10 p.m. to Midnight Host: Steve Winters
This program’s first part marked the passing this month of the English folksinger known for most of his life as Louis Killen and of Cowboy Jack Clement and celebrated bluegrass star George Shuffler’s election to the Bill Monroe Bluegrass Hall of Fame. The remainder featured performers from or formerly from Connecticut.

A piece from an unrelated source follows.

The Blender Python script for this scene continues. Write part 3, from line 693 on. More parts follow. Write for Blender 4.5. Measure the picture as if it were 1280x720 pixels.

With a bawdy style and a booming but lyrical tenor, Louis Killen, who died at age 79, was a mainstay of the 1950s English folk revival and one of folk music’s great influential ballad singers, researching and performing music that chronicled the working lives of seamen, coal miners, mill workers and common laborers. He enjoyed a career that saw him move to America in 1966 and become enlisted, with many other performers, on the maiden crew of Pete Seeger’s Hudson River Sloop Clearwater. He performed for six years with the Clancy Brothers, replacing Tommy Makem who had departed the group. He contributed to more than 60 albums in 50 years of performing, including more than a dozen solo albums. He surprised fans in 2010 by deciding to live as a woman and two years later underwent a sex-change operation. Cowboy Jack Clement was a Nashville music legend and true character. He didn’t record much but he contributed mightily as a jack-of-all-trades in the music business, including being a successful producer, arranger and songwriter. In 1963, he produced Johnny Cash’s signature hit, “Ring of Fire.”, a Grammy Hall of Fame recording. He was to be officially inducted into the Country Music Hall of Fame on Oct. 27 along with Kenny Rogers and Bobby Bare.